Une utilisation de l’application encore confidentielle 

Au bilan de cette joute informationnelle de trois semaines, chaque argument fondant la recommandation édictée dans la circulaire va voir sa portée limitée ou va être contrée. Il est intéressant de constater que c’est la presse française qui va livrer les meilleurs contre-arguments qu’elle fera par ailleurs valider par le cofondateur d’Olvid. Si un an après, Thomas Baignères tirait un constat positif de cette mise en avant par Matignon et de l’exposition qui s’en est suivie, l’utilisation d’Olvid reste encore confidentielle avec environ 150.000 utilisateurs en août 2024 selon les chiffres divulgués par le cofondateur. 

Néanmoins, si le nombre d’utilisateurs reste restreint, plusieurs grands ministères utilisent dorénavant l’application (en version gratuite ou payante) relativisant l’échec que laisse à penser les chiffres.
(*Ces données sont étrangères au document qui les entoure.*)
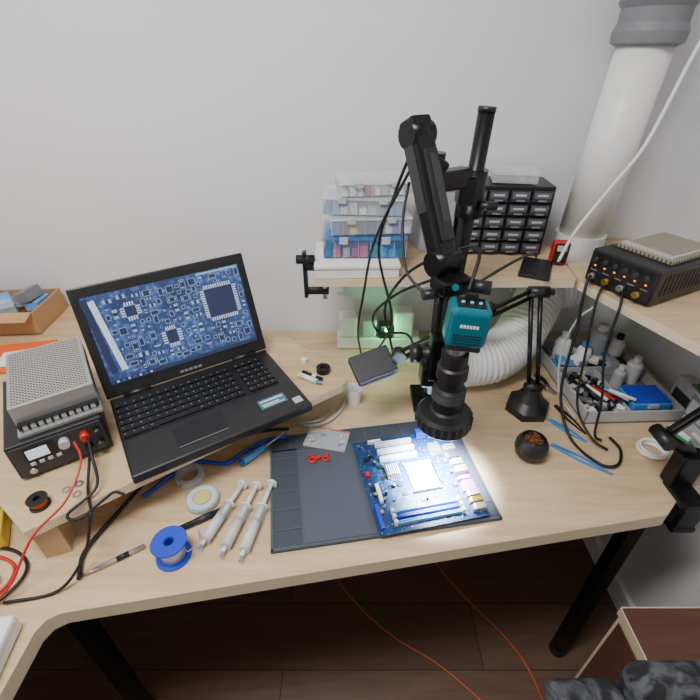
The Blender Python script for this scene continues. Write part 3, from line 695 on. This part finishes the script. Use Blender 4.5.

Et comme le note Thomas Baignères « Les utilisateurs qu’on perd, on les perd tout de suite. C’est réglé en quelques jours. Ceux qu’on garde continuent à utiliser Olvid. ». 

 

A. V. SIE 28 de l’EGE 

Notes

1.  https://www.olvid.io/fr/

2.  Statista est un portail en ligne allemand offrant des statistiques issues de données d’instituts, d'études de marché et d'opinion ainsi que de données provenant du secteur économique.

3.  Les révélations d’Edward Snowden en 2013 ont contribué à réduire l’utilisation du Patriot Act pour acquérir des enregistrements de courriels et de métadonnées internet sans mandat judiciaire.

4.  Christian Harbulot, « L’art de la guerre économique », 2018.

5.  « Les autorités françaises, leurs administrations et bon nombre d'entreprises [se doivent] de renoncer à leurs lubies libérales et regarder en face ce qu'il faut bien appeler une culture de la guerre économique généralisée dans le monde », Christian Harbulot, « La guerre économique au XXI siècle », 2024.

6.  Olvid est la seule application de messagerie en France à avoir été accréditée par l’ANSSI, en septembre 2020 pour la version iOS et en mai 2021 pour sa mouture Android. 

7.  Notamment parce que la sécurité est également au centre de la communication de Signal.